Essentially, you started down the path toward God, but you got yourself sidetracked for a while. You now realize that you need to get back on track. You realize in your own life that whether you are saved or not is up to you. God is willing to save you, but He won't do so against your will. No one can force you to lose your salvation -- that is what God promises. "My Father, who has given them to Me, is greater than all; and no one is able to snatch them out of My Father's hand" (John 10:29). But this doesn't mean that a person can't decide to walk away from God.

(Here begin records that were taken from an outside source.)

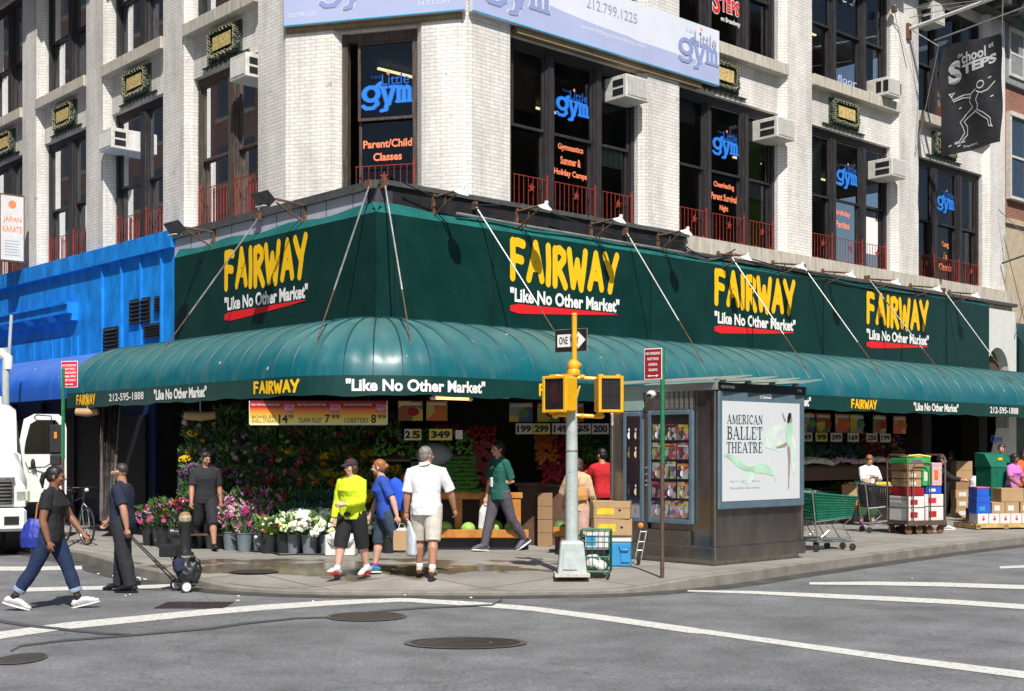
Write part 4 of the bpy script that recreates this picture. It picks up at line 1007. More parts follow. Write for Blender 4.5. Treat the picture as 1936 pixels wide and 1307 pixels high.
val('212-595-1888', 207, 273, HZ + .09, VZ - .07, 'white_ink', .01); val('212-595-1888', 1871, 1924, HZ + .07, VZ - .07, 'white_ink', .02)
for a, b in ((292, 392), (655, 917), (1180, 1339), (1420, 1532), (1727, 1811)): val('"Like No Other Market"', a, b, HZ + .06, VZ - .05, 'white_ink', .035)
# lit tube hanging under the hem
tl = thing('tube_light', 'glowing fluorescent tube hanging under the awning edge above the produce stand', 'tube light', tuple(FV(ARC + .2, -.3, 2.6)))
mb = MB(); ua, ub = ARC * .88, ARC + .55
mb.tube([FV(ua + .1, -.22, HZ - .02), FV(ub - .1, -.22, HZ - .02)], .022, 8); mb.build('tube', 'awning_tube', tl)
mb = MB()
for u in (ua, ub): mb.ell(FV(u + (.08 if u == ua else -.08), -.22, HZ - .02), (.05, .05, .035), 8, 5)
mb.box(frame(FV(ua, -.22, 0), FV(ub, -.22, 0) - FV(ua, -.22, 0), NR), .1, 1.6, -.03, .03, HZ + .01, HZ + .05)
mb.build('fitting', 'white_plastic', tl)

# ================================================================== STAY RODS AND SIGN LAMPS
def rod(p0, p1, label):
    t = thing('stay_rod', label, 'rod', tuple(p1), 0, 'steel rods holding up the green awning')
    mb = MB(); mb.tube([p0, p0 * .42 + p1 * .58], .015, 6); mb.build('upper_bar', 'rod_steel', t)
    mb = MB(); mb.tube([p0 * .42 + p1 * .58, p1], .011, 6); mb.build('lower_bar', 'rusty' , t)
    mb = MB(); mb.box(frame(p0, RD, NR), -.03, .03, -.12, .03, -.06, .08); mb.build('anchor', 'rusty', t)
rods = [(2.05, 2.87, 'awning rod ending behind the one way sign'), (5.95, 6.43, 'awning rod whose lower end meets the news kiosk roof'), (9.25, 9.86, 'awning rod crossing the second yellow name on the Broadway side'),
        (11.95, 12.7, 'awning rod between the second and third yellow names on Broadway'), (14.6, 15.6, 'awning rod crossing the rightmost yellow name'), (18.2, 18.9, 'awning rod passing in front of the white arch')]
for a, b, l in rods: rod(FR(a, .08, 6.12 if a < 7 else 5.98), FV(ARC + b, -.02, VZ + .04), l)
rod(FR(.06, .10, 6.22), FV(u_of(788), -.02, VZ + .03), 'right rod of the pair that fans out from the sign corner'); rod(FL(.10, .10, 6.22), FV(u_of(576), -.02, VZ + .03), 'left rod of the pair that fans out from the sign corner')
rod(FL(3.55, .10, 6.15), FV(u_of(257), -.02, VZ + .03), 'awning rod slanting down over the side street awning, leftmost of all')
def slamp(F, t, z, label, white=False, L=.78, rise=.10, side=1):
    o = thing('sign_lamp', label, 'lamp', tuple(F(t, 0, z)), 0, 'lamps on rusty brackets lighting the sign band')
    mb = MB()
    mb.box(F, t - .025, t + .025, .0, .05, z - .22, z + .22)
    mb.tube([F(t, .03, z + .16), F(t, L, z + rise + .06)], .022, 5); mb.tube([F(t, .03, z - .16), F(t, L * .78, z + rise)], .018, 5); mb.tube([F(t, .35, z + .12), F(t, .32, z - .02)], .012, 4)
    mb.build('bracket', 'rusty', o)
    h = MB()
    e = F(t, L + .02, z + rise + .05)
    Mx = (F(1, 0, 0) - F(0, 0, 0)); Nx = F(0, 1, 0) - F(0, 0, 0)
    if white:
        dn = (Z * -.9 - Nx * .45).normalized()
        h.tube([e + Z * .07, e + Z * .02], .035, 8); h.lathe(e + Z * .03, [(.03, 0), (.05, .03), (.12, .07), (.135, .085), (.125, .09)], 14, dn)
        h.build('lamp_shade', 'lamp_white', o, smooth=True)
    else:
        c = e + Nx * .05; v = (Nx * .55 + Z * .83).normalized(); u2 = (Nx * .83 - Z * .55).normalized()
        pts = []
        for sx in (-1, 1):
            pts.append([c + Mx * (.15 * sx) + u2 * a + v * b for a, b in ((-.10, -.12), (.11, -.16), (.13, .14), (-.05, .10))])
        h.add(pts[0] + pts[1], [(0, 1, 2, 3), (7, 6, 5, 4), (0, 4, 5, 1), (1, 5, 6, 2), (2, 6, 7, 3), (3, 7, 4, 0)]); h.build('lamp_housing', 'black_plastic', o, bevel=.01)
        f = MB(); f.box(frame(c - Z * .15, Mx, Nx), -.13, .13, -.06, .10, -.02, -.008); f.build('lens', 'lamp_white', o)
ordn = ['first', 'second', 'third', 'fourth', 'fifth', 'sixth', 'seventh', 'eighth', 'ninth', 'tenth']
for k in range(10):
    t = 1.15 + 1.935 * k; slamp(FR, t, 6.0 if t < 7 else 5.83, ('dark' if k < 0 else 'white shaded') + ' sign lamp over the Broadway sign band, %s from the corner' % ordn[k], white=True, rise=.12 if k < 4 else -.02)
slamp(FL, 2.15, 6.02, 'black box lamp on a rusty bracket above the last letter of the leftmost yellow name', rise=.14); slamp(FL, 5.35, 5.95, 'black box lamp above the left end of the green sign band', rise=.12)

# ================================================================== BLUE SHOP NEXT DOOR
bs = thing('blue_storefront', 'bright blue painted shopfront left of the green awning', 'shopfront', tuple(FL(14, 0, 0)))
mb = MB(); mb.box(FL, 7.0, 26.6, -.3, -.02, 3.3, 6.0); mb.build('cladding', 'blue_paint', bs)
mb = MB(); mb.box(FL, 6.98, 26.6, -.3, .10, 6.0, 6.36); mb.box(FL, 12.3, 26.6, -.02, .06, 4.1, 6.0) if 0 else None; mb.build('top_band', 'blue_paint', bs)
mb = MB()
for px in (231, 268, 307, 195):
    r = (px - HX) / FPX; t = (-r * C0.y + C0.x) / (.6748 + r * .738) ; t = (C0.x - r * C0.y) / (.6748 + r * .738)
    mb.box(FL, t, t + .05, -.02, .035, 3.4, 5.995)
mb.build('batten', 'blue_paint', bs)
mb = MB(); mb.box(FL, 11.75, 26.6, -.02, .24, 5.02, 5.22); mb.box(FL, 11.75, 26.6, -.02, .12, 4.86, 5.02); mb.box(FL, 11.75, 26.6, -.02, .30, 5.22, 5.27)
for t in (12.6, 14, 15.5, 17, 19): mb.prism([FL(t, .12, 4.9), FL(t, .24, 5.02), FL(t, .12, 5.02)], LD * .4)
mb.build('moulding', 'blue_paint', bs)
mb = MB(); mb.box(FL, 11.7, 26.6, -.02, .015, 3.3, 4.5); 
t = 12.0
while t < 26: mb.box(FL, t, t + .04, .015, .03, 3.3, 4.5); t += .55
mb.build('lower_panel', 'blue_paint', bs)
def tl_(px): r = (px - HX) / FPX; return (C0.x - r * C0.y) / (.6748 + r * .738)
for (xa, xb, ya, yb) in ((245, 283, 565, 611), (293, 304, 560, 590), (273, 304, 612, 638), (196, 223, 619, 662)):
    t1, t0_ = tl_(xa), tl_(xb); Y = FL((t0_ + t1) / 2, 0, 0).y; za = CAMZ + (HY - yb) * Y / FPX; zb_ = CAMZ + (HY - ya) * Y / FPX
    mb = MB(); mb.box(FL, t0_, t1, -.02, .012, za, zb_); g = mb.build('vent_grille', 'black_ink', bs)
    mb = MB(); n = 6
    for k in range(n): z = za + (zb_ - za) * (k + .5) / n; mb.prism([FL(t0_ + .02, .014, z), FL(t0_ + .02, .05, z - .04), FL(t0_ + .02, .05, z - .03), FL(t0_ + .02, .014, z + .015)], LD * (t1 - t0_ - .04))
    mb.build('slat', 'black_plastic', g)
# ground floor of the blue shop
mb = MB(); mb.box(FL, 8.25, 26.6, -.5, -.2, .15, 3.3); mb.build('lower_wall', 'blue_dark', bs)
mb = MB()
for t in (8.6, 10.5, 12.4, 14.3, 16.2): mb.box(FL, t, t + 1.6, -.2, -.14, .7, 2.6); mb.box(FL, t + 1.65, t + 1.8, -.2, -.1, .15, 3.0)
mb.build('shop_window', 'black_plastic', bs)
ba = thing('awning', 'bright blue shop awning left of the green one', 'awning', tuple(FL(16, 0, 2.9)))
mb = MB(); vs = []; fs = []; n = 10; U = [7.9 + k * .62 for k in range(31)]
for t in U:
    for j in range(n + 1): a = j / n * math.pi / 2; vs.append(FL(t, 1.6 * (.05 + .95 * math.sin(a)), 3.16 + .82 * math.cos(a)))
    vs.append(FL(t, 1.6, 2.90))
m2 = n + 2
for i in range(len(U) - 1):
    for j in range(m2 - 1): a = i * m2 + j; fs.append((a, a + m2, a + m2 + 1, a + 1))
mb.add(vs, fs); mb.build('canopy', 'awning_blue', ba, smooth=True)
mb = MB(); mb.box(FL, 7.9, 26.5, 1.5, 1.55, 2.92, 2.96); mb.build('bar', 'dark_flashing', ba)
bsn = thing('blade_sign', 'narrow white sign with a red dot hanging upright on the side street wall', 'sign', tuple(FL(15.2, 0, 6.4)))
tb_ = tl_(60) ; FB = frame(FL(tb_ + .25, .08, 0), NL, -LD)
Yb = FL(tb_, .3, 0).y; zz0 = CAMZ + (HY - 494) * Yb / FPX; zz1 = CAMZ + (HY - 366) * Yb / FPX; wB = .62
mb = MB(); mb.box(FB, 0, wB, -.12, 0, zz0, zz1); mb.build('case', 'rusty', bsn)
mb = MB(); mb.box(FB, .03, wB - .03, 0, .01, zz0 + .04, zz1 - .04); mb.build('face', 'white_plastic', bsn)
mb = MB(); mb.disc(FB, wB / 2, .014, zz1 - .25, .10); mb.build('dot', 'orange_ink', bsn, recalc=False)
mb = MB(); text(mb, 'JAPAN', FB, wB - .08, .08, zz1 - .72, zz1 - .56, .014, .01); text(mb, 'KARATE', FB, wB - .07, .07, zz1 - .94, zz1 - .79, .014, .01); mb.build('lettering', 'orange_ink', bsn, recalc=False)
mb = MB()
for k in range(6): mb.box(FB, .12 + .03 * (k % 2), wB - .12, .011, .014, zz0 + .16 + k * .07, zz0 + .18 + k * .07)
mb.build('small_print', 'grey_panel', bsn)

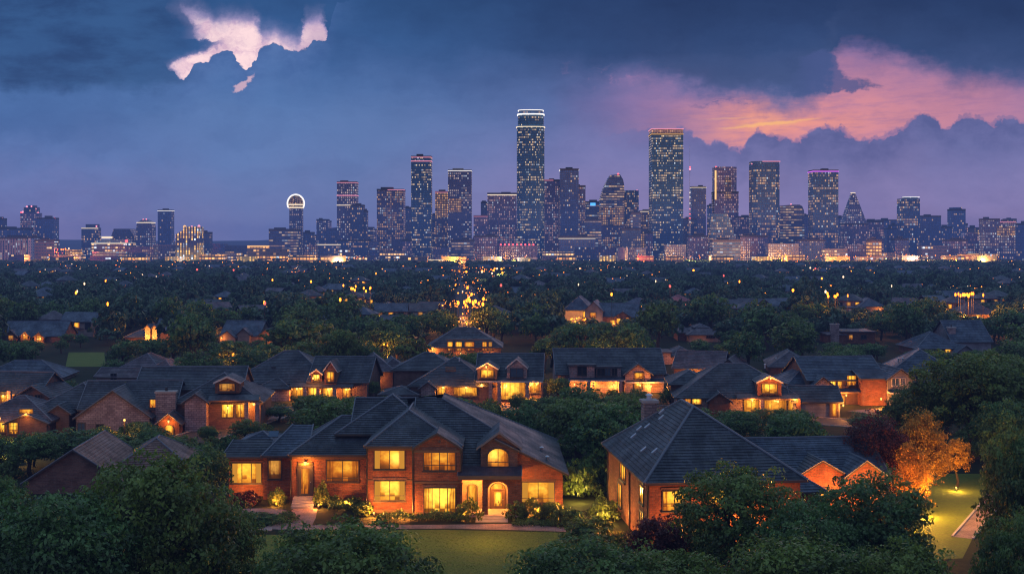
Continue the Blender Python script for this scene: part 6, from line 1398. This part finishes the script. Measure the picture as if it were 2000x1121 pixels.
# ---- the unbroken woods between the neighbourhood and downtown -----------------------------------------------------------------
g = np.random.default_rng(21)
def lod(seed, nc, nl, leaf, shape):
    V, t = crown_arrays(seed, nc, nl, leaf, shape=shape, lobes=5, fill=.15, base=-.25); V[:, 2] += shape[2] * .55; return V.astype(np.float32), t.astype(np.float32)
LODS = [[lod(600 + 10 * L + i, *[(46, 9, .15), (26, 6, .22), (16, 5, .3)][L], (1, 1, .62 + .1 * (i % 3))) for i in range(5)] for L in range(3)]
VV, TT = [], []; PXs = []
clear = [(PX(o_[0], 1), 0) for o_ in []]
Yv = 300.
while Yv < 1350:
    sp = 7.2 if Yv < 600 else (8.4 if Yv < 900 else 10.)
    half_ = .45 * Yv
    for x in np.arange(-half_, half_, sp):
        x = x + g.uniform(-.45, .45) * sp; y = Yv + g.uniform(-.5, .5) * sp
        if any(a - 1 < x < b_ + 1 and c - 4 < y < d for a, b_, c, d in FOOT): continue
        if y < 362 and any((x - a) ** 2 + (y - c) ** 2 < (r * .8 + 3.2) ** 2 for a, c, r in placed): continue
        px = PX(x, y)
        r = g.uniform(2.7, 5.0) * (1.15 if Yv > 800 else 1.); h = (r + .8) * g.uniform(1.5, 2.1) * (1. if Yv < 600 else (.85 if Yv < 800 else (.62 if Yv < 1050 else .45)))
        av = 918 - (y - 300) * .03
        if y < 640 and abs(px - av) < 26: continue
        if 385 < y < 560 and 868 < px < 972: continue
        if 300 < y <= 385 and 862 < px < 975: h *= .5; r *= .75
        if 330 < y < 560 and 1838 < px < 1945: h *= .6
        if 330 < y < 900 and 870 < px < 1010 and abs(px - 925) < 14 + (y - 300) * .08: h *= .6
        if 330 < y < 620 and 1605 < px < 1675: h *= .7
        if 400 < y < 640 and 665 < px < 735: h *= .65
        if 640 <= y < 1300 and abs(px - 900) < 14: continue
        bad = False
        for (a, b_, t, q_, HY_, _) in LOCKS:
            if HY_ > y and HY_ > 290 and px + 12 > a and px - 12 < b_ and PY(h, y) < q_ - (q_ - t) * .3: bad = True; break
        if bad:
            h *= .6; r *= .8
            if HY_ - y < 25: continue
        if g.random() < (.05 if Yv < 1255 else .5): continue
        for (hp, ht_, hb_, hY) in FARH:
            if 0 < hY - y < 130 and abs(hp - px) < 14 + 6000 / hY and PY(h, y) < hb_ - (hb_ - ht_) * .6: h *= .7
            elif abs(hY + 5 - y) < 7 and abs(hp - px) < 9 * FPX / hY: bad = None
        if bad is None: continue
        V, t = LODS[0 if Yv < 520 else (1 if Yv < 850 else 2)][int(g.integers(5))]
        ca, sa = math.cos(k_ := g.uniform(0, 6.28)), math.sin(k_)
        W_ = np.stack([(V[:, 0] * ca - V[:, 1] * sa) * r + x, (V[:, 0] * sa + V[:, 1] * ca) * r + y, V[:, 2] * h * .62 + h * .18], 1)
        VV.append(W_); TT.append(np.clip(t * g.uniform(.6, 1.25) + g.uniform(-.12, .15), 0, 1))
    Yv += sp * .92
VV, TT = np.concatenate(VV), np.concatenate(TT)
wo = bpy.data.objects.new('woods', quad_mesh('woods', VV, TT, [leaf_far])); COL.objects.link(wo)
tag(wo, 'unbroken dark treetops stretching from the houses to downtown', 'woods', kind='stuff')
print('woods quads', len(VV) // 4)
srow = [o for o in bpy.data.objects if o.get('category') == 'shop row']
spell([(o, o['label'] + under(PX(o.location.x, o.location.y)), o.location.x / o.location.y) for o in srow], 'shops')
spell([(o, o['label'] + under(PX(o.location.x, o.location.y)), o.location.x / o.location.y) for o in midr], 'blocks')
# ---- street lamps and yard lights ------------------------------------------------------------------------------------------------
LM = {'a': emit('street_amber', (1., .24, .016), 6.), 'w': emit('street_white', (1., .66, .4), 2.2), 'r': emit('street_red', (1., .12, .1), 2.), 'o': emit('street_orange', (1., .18, .012), 6.)}
def lampmesh(c, r, h):
    m = MB(); m.tube((0, 0, 0), (0, 0, h), .12, .08, 5, m=1); m.ball((0, 0, h + r * .6), r, 8, 0); o = m.build('street_lamp', [LM[c], metal_dark]); me = o.data; bpy.data.objects.remove(o); return me
LMESH = {(c, s): lampmesh(c, r, h) for c in 'awro' for s, r, h in (('s', .4, 8.), ('m', .62, 11.), ('l', .85, 15.))}
NL = 0
def far_lamp(px, py_, c, s, label, group, watts=0, Y=None):
    global NL
    h = {'s': 8., 'm': 11., 'l': 15.}[s]
    if py_ > 598: h = 4.5
    elif py_ > 524: h = 9.5
    if py_ < 524: Y = sg.uniform(1272, 1335); h = min(22., max(5., Z(py_, Y)))
    Y = Y or GY(py_, h); o = bpy.data.objects.new('street_lamp', LMESH[(c, s)]); COL.objects.link(o); o.location = (X(px, Y), Y, 0); tag(o, label, 'street lamp', group); NL += 1
    zr = h / {'s': 8., 'm': 11., 'l': 15.}[s]; k_ = zr * sg.uniform(.55, 1.05) * (.7 if Y < 600 else 1.); o.scale = (k_, k_, zr)
    if watts:
        l = light(None, (X(px, Y), Y - 1.5, h - 1), watts, {'a': (1., .34, .04), 'w': (1., .6, .3), 'r': (1., .12, .08), 'o': (1., .27, .03)}[c], .5, 'lamp_glow'); l.parent = o; l.location = (0, -5., h - 1)
sg = random.Random(78)
def cluster(px, py_, rx, ry, n, cols, sizes, label, watts=0, every=3):
    for i in range(n):
        a = sg.gauss(0, .45); b_ = sg.gauss(0, .45)
        c = sg.choice(cols); tail = label.split(' lamp', 1)[1]; cw = {'a': 'amber', 'w': 'white', 'r': 'red', 'o': 'orange'}[c]
        far_lamp(px + rx * a, max(py_ + ry * b_, 486), c, sg.choice(sizes), f'{cw} street lamp' + tail, f'{cw} lamps' + tail, watts if i % every == 0 else 0)
cluster(922, 600, 32, 24, 34, 'aaao', 'mms', 'amber street lamp crowded along the avenue below the tallest tower', 260, 5)
cluster(925, 628, 50, 7, 16, 'aaw', 'ss', 'yellow street lamp in the bright row at the near end of the avenue', 110, 4)
cluster(858, 614, 6, 5, 1, 'a', 'l', 'lone big amber lamp left of the bright avenue', 400, 1)
cluster(912, 563, 3, 2, 1, 'o', 'l', 'big orange lamp glowing at the middle of the avenue', 1500, 1)
cluster(905, 517, 45, 5, 14, 'aoo', 'lmm', 'orange lamp where the avenue meets downtown', 2500, 4)
cluster(965, 530, 40, 8, 10, 'aow', 'lmm', 'amber lamp strung along the road right of the avenue head', 1500, 5)
cluster(1890, 578, 42, 5, 12, 'aoo', 'mm', 'blazing orange floodlight lamp of the car park in the right-hand woods', 700, 3)
cluster(1755, 603, 8, 4, 3, 'oa', 'sm', 'orange lamp left of the orange-lit gabled house', 900, 2)
cluster(1640, 580, 30, 5, 6, 'aao', 'ss', 'amber lamp in the woods below the pyramid tower', 800, 3)
cluster(1978, 607, 12, 6, 4, 'oa', 'ss', 'orange lamp at the right edge of the woods', 700, 2)
cluster(700, 566, 34, 6, 9, 'aoa', 'ss', 'amber lamp in the woods below the broad speckled tower', 900, 3)
cluster(1130, 625, 18, 8, 8, 'ao', 'ss', 'amber garden lamp beside the pale-gabled manor', 500, 3)
cluster(1180, 686, 8, 3, 3, 'ao', 's', 'amber lamp behind the pink stone-fronted house', 400, 1)
cluster(400, 612, 6, 4, 3, 'oa', 'sm', 'orange lamp in the woods left of centre', 700, 2)
cluster(755, 676, 6, 3, 2, 'ao', 's', 'amber lamp behind the plum hip-roofed house', 400, 1)
cluster(450, 694, 10, 4, 2, 'o', 's', 'small orange lamp above the broad amber-porched house', 300, 1)
cluster(1308, 560, 4, 3, 2, 'r', 's', 'red lamp in the woods below the lit-crown tower', 300, 2)
cluster(118, 491, 22, 8, 12, 'aorw', 'lmm', 'mixed red and amber lamp in the gap right of the far-left towers', 9000, 4)
cluster(350, 504, 40, 4, 8, 'wwa', 'lmm', 'white lamp at the foot of the yellow-based block', 1500, 5)
cluster(690, 505, 60, 4, 16, 'aaow', 'lmm', 'amber lamp along the street under the banded twin tower', 9000, 4)
cluster(1000, 502, 60, 5, 16, 'aow', 'lmm', 'amber lamp along the street under the tallest tower', 9000, 4)
cluster(1250, 500, 10, 4, 3, 'ro', 'lmm', 'red-orange lamp at the foot of the lit-crown tower', 2500, 2)
cluster(1350, 503, 60, 4, 16, 'aw', 'lmm', 'amber lamp along the street under the radio mast', 9000, 4)
cluster(1545, 501, 60, 5, 22, 'awaa', 'lmm', 'bright amber lamp in the lit plaza under the pink-topped tower', 12000, 5)
cluster(1650, 502, 50, 3, 14, 'aow', 'lmm', 'amber lamp along the street under the purple-topped tower', 9000, 4)
cluster(1790, 500, 60, 4, 12, 'aow', 'lmm', 'amber lamp along the street under the white-edged tower', 9000, 4)
cluster(1900, 502, 60, 4, 10, 'ao', 'lmm', 'orange lamp along the street under the cage-fronted block', 9000, 4)
for reg, (a, b_) in (('left', (0, 640)), ('middle', (660, 1320)), ('right', (1340, 2000))):
    for k in range(14):
        c = sg.choice('wwwaarao'); cw = {'a': 'amber', 'w': 'white', 'r': 'red', 'o': 'orange'}[c]
        far_lamp(sg.uniform(a, b_), 522 + 95 * sg.random() ** 1.6, c, sg.choice('smm'), f'lone {cw} lamp twinkling among the treetops of the {reg} third of the woods', f'scattered {cw} lamps of the {reg} woods')
print('lamps', NL)
g = np.random.default_rng(8); mb = MB()
lanes = [(x0 := g.uniform(-.4, .4) * y0, y0, x0 + g.uniform(-110, 110), y0 + g.uniform(-40, 130)) for y0 in 430 + 780 * g.random(34) ** .8]
for i in range(430):
    ln_ = lanes[int(g.integers(34))]; u_ = g.random(); y = ln_[1] + (ln_[3] - ln_[1]) * u_ + g.normal(0, 6); x = ln_[0] + (ln_[2] - ln_[0]) * u_ + g.normal(0, 6)
    if g.random() < .35: y = 430 + 830 * g.random() ** .8; x = g.uniform(-.42, .42) * y
    z = g.uniform(4.5, 8.5); r = (.08 + .26 * g.random() ** 2.5) * (.4 + y / 1300); k = int(g.choice(3, p=[.5, .2, .3]))
    mb.tube((x, y, 0), (x, y, z - r), .07, n=4, m=3, caps=False); mb.ball((x, y, z), r, 6, k)
trail = [(P2(905, 588), P2(932, 634), 70, 11.), (P2(922, 600), P2(898, 536), 34, 5.), (P2(880, 530), P2(1045, 556), 36, 5.), (P2(1590, 584), P2(1665, 580), 16, 6.), (P2(1855, 582), P2(1935, 582), 26, 7.), (P2(672, 570), P2(735, 562), 18, 6.), (P2(1000, 548), P2(1130, 540), 18, 6.)]
for (xa, ya), (xb, yb), n_, sd_ in trail:
    for i in range(n_):
        u_ = g.random(); x = xa + (xb - xa) * u_ + g.normal(0, sd_); y = ya + (yb - ya) * u_ + g.normal(0, sd_ * 1.5); z = g.uniform(3., 6.2); r = (.10 + .24 * g.random() ** 2) * (.4 + y / 1100); k = int(g.choice(3, p=[.6, .3, .1]))
        mb.tube((x, y, 0), (x, y, z - r), .06, n=4, m=3, caps=False); mb.ball((x, y, z), r, 6, k)
dl_ = mb.build('distant_lamps', [LM['a'], LM['o'], LM['w'], metal_dark]); tag(dl_, 'hundreds of tiny lamps twinkling through the far treetops', 'distant lamps', kind='stuff')
for o in bpy.data.objects:
    if 'label' in o and len(o['label'].replace('-', ' ').split()) > 15 and o.name in bpy.data.objects: print('LONG', len(o['label'].split()), o['label'])
# ---- render settings ---------------------------------------------------------------------------------------------------------------
for o in bpy.data.objects:
    if '_o' in o: del o['_o']
sc.render.engine = 'CYCLES'
sc.view_settings.view_transform = 'Standard'; sc.view_settings.look = 'None'; sc.view_settings.exposure = 0; sc.view_settings.gamma = 1
cy = sc.cycles
cy.use_denoising = True
try: cy.denoiser = 'OPENIMAGEDENOISE'; cy.denoising_input_passes = 'RGB_ALBEDO_NORMAL'; cy.denoising_prefilter = 'ACCURATE'
except Exception: pass
cy.max_bounces = 5; cy.diffuse_bounces = 2; cy.glossy_bounces = 2; cy.transmission_bounces = 2; cy.volume_bounces = 0; cy.transparent_max_bounces = 4
cy.sample_clamp_indirect = 3.; cy.sample_clamp_direct = 0; cy.use_light_tree = True; cy.caustics_reflective = False; cy.caustics_refractive = False
cy.use_adaptive_sampling = True; cy.adaptive_threshold = .01
cy.filter_width = 1.2 if hasattr(cy, 'filter_width') else 1.5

Hebrews 6:4-6 is written to Christians about trying to get someone who left the faith to come back. If a person continues to stay in sin and refuses to listen to God's teachings, then there isn't anything I can do to persuade him to return. My only tool is God's word and if that is rejected, then there is nothing left until he changes his mind. "For it is impossible for those who were once enlightened, and have tasted the heavenly gift, and have become partakers of the Holy Spirit, and have tasted the good word of God and the powers of the age to come, if they fall away, to renew them again to repentance, since they crucify again for themselves the Son of God, and put Him to an open shame" (Hebrews 6:4-6). This passage doesn't say it is impossible for them to come back. It is telling the Christian that it is impossible for them to renew the fallen brother, who once was knowledgeable and dedicated, if he doesn't want to come back. This passage doesn't apply to your situation.

Since you asked about the unforgivable sin (which by the way the phrase is not found in the Bible), see: Are You Unforgivable?

Yes, you need to be baptized, since that is a command of God and required for salvation, but I'm curious why you want to be baptized by a group who no longer believes in the necessity of baptism. (As an ironic side note: the Baptists got their name because they once did believe in the need to be baptized to be saved, but this was back in the 1600's.) Would it not be better to join a church that follows after the full will of God?